Oder Abwehrurgestein Giorgio Chiellini, der kurz vorm Elfmeterschießen mit Spaniens Kapitän Jordi Alba die Torecke aushandelte – und dies tat, als habe er kurz vorher eine Glückspille geschluckt. Er lachte, umarmte Alba, scherzte – weil der sich nicht sofort entscheiden konnte, wo das Schießen stattfinden soll. Um es klarzumachen: Diese Momente gehören auch für einen 36-jährigen Chiellini zu den dramatischsten und wichtigsten Szenen einer Karriere. Und es ist vollkommen ok, mit einem Kloß im Hals stumm auf den Münzwurf zu warten – aber die Art, wie dem Ernst eine Leichtigkeit zugesellt wurde, tat gut.

Spaniens Nationaltrainer Luis Enrique. (Bild: Alex Morton - UEFA/UEFA via Getty Images)
Spaniens Nationaltrainer Luis Enrique. (Bild: Alex Morton - UEFA/UEFA via Getty Images)

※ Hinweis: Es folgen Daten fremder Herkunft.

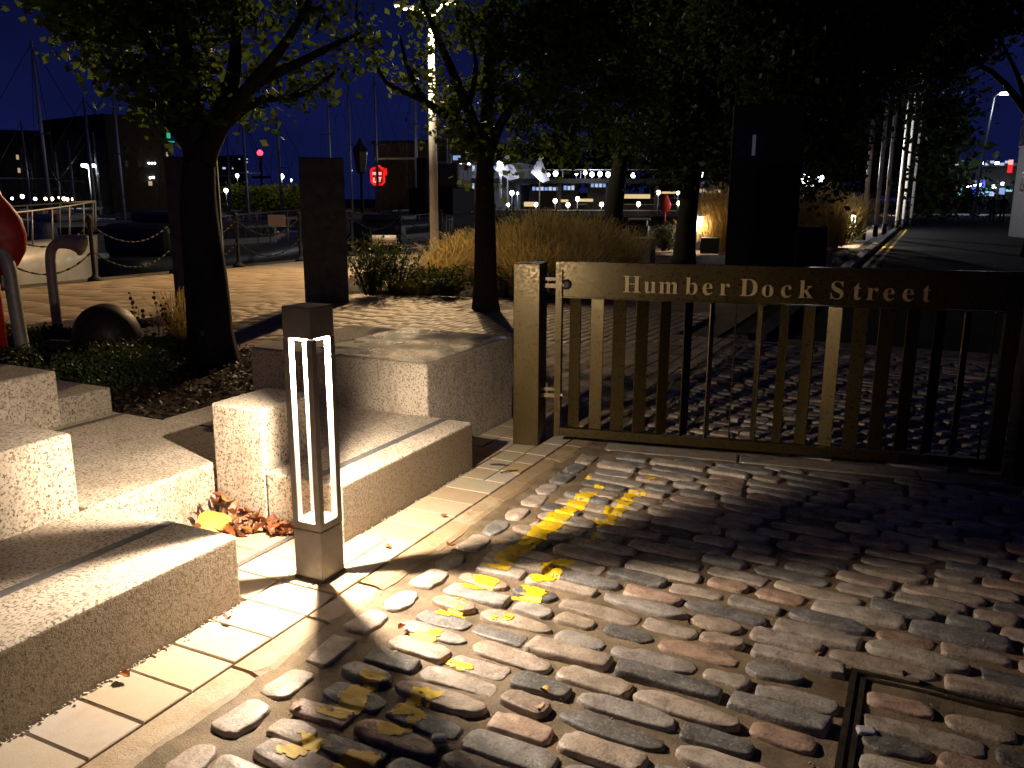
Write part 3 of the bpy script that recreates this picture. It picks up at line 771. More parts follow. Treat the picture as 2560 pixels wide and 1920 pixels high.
SL = [((970, 1362), 'brown leaf on the kerb stone edge nearest the bollard shadow'), ((1128, 1365), 'small rust leaf on the kerb right of the bollard'), ((1345, 1295), 'orange leaf scrap just left of the long yellow line'),
      ((1270, 1272), 'dark brown leaf tucked against the pink cobble by the kerb'), ((1296, 1332), 'tiny red leaf scrap beside the yellow line'), ((1005, 1570), 'reddish leaf strips beside the dark wet cobble'),
      ((1350, 1765), 'pale tan leaf between two long cobbles'), ((1362, 1720), 'small yellow leaf lying on cobbles away from the painted lines'), ((1725, 1560), 'orange leaf between grey and pink cobbles'), ((2045, 1632), 'dark red leaf on cobbles left of the steel frame'),
      ((2265, 1690), 'orange brown leaf above the steel framed cover'), ((1110, 1285), 'rust stain leaf on the pavement slab by the bench'), ((1410, 1180), 'reddish leaf pieces near the gate end of the kerb'), ((740, 1757), 'pale leaf on mortar between the first cobbles'),
      ((570, 1550), 'narrow brown leaf on the pavement slab by the rough bench'), ((310, 1690), 'small brown scrap on slab beside the rough bench')]
for (px, py), lab in SL:
    p = gp(px, py, .02); o = link('fallen_leaf', random.choice(LM), None, p, (R(random.uniform(-12, 12)), R(random.uniform(-12, 12)), random.uniform(0, 6.28))); o.scale = (.62,)*3
    o.color = (*((.62, .40, .05) if 'yellow leaf' in lab else (.5, .33, .2) if 'pale' in lab else random.choice(LCOL[:5])), 1); tag(o, lab, 'leaf', 'fallen leaves')
for (px, py), a, lab in (((1248, 1165), .3, 'thin dark twig on the pavement near the gate post'), ((1272, 1182), .9, 'short dark twig on the pavement slab joint')):
    tag(MB().tube([(-.05, 0, .008), (0, .004, .010), (.055, -.002, .008)], [.003, .004, .002], 6).build('twig', BARK, None, gp(px, py, .004), (0, 0, a)), lab, 'twig', 'twigs')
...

Sowieso Enrique. Der weigerte sich, obwohl die Spanier durchaus wegen ihrer teilweise bezaubernden Spielweise hätten gewinnen können, sich vor den Kameras festzulegen, wer seiner Meinung nach das bessere Team des Abends gewesen sei; wie man es so oft nach Bundesligaspielen von lamentierenden Trainern hört. „Ich habe keine Wehmut“, sagte er. Und: „Ich bin glücklich mit dem, was ich gesehen habe. Ich genoss ein Spiel auf hohem Niveau mit zwei starken Mannschaften, die versuchten, guten Fußball zu spielen, es war ein Spektakel für die Fans. Ich möchte Italien gratulieren, ich hoffe, sie können versuchen, diese Europameisterschaft im Finale zu gewinnen. Ich werde die Azzurri anfeuern".

Hört sich so ein Verlierer an? Ja, und zwar ein guter. Einer, der wie ein Sieger klingt.

Geht doch

Beide Mannschaften und Trainer packten bei diesem Spiel Tugenden aus, von denen wir etwas lernen können. Sie zeigten Herzlichkeit und Anstand. Respekt und Fairness. Und ich meine nicht die Fouls, die zu einem Match dazugehören und welche bei diesem nicht besonders fies waren – sondern den Umgang miteinander an sich.

Wer Fußball als Fortsetzung von Krieg mit anderen Mitteln ansieht, darf das tun. Nur entgeht einem bei dieser Sichtweise eine Menge. Denn gerade im Sport, wo Triumph und Tragik auf einer klitzekleinen Fläche miteinander eng tanzen, gibt es die Chance, sich richtig zu verhalten, oder wie italienische Medien über Enrique schrieben: wie ein Signore.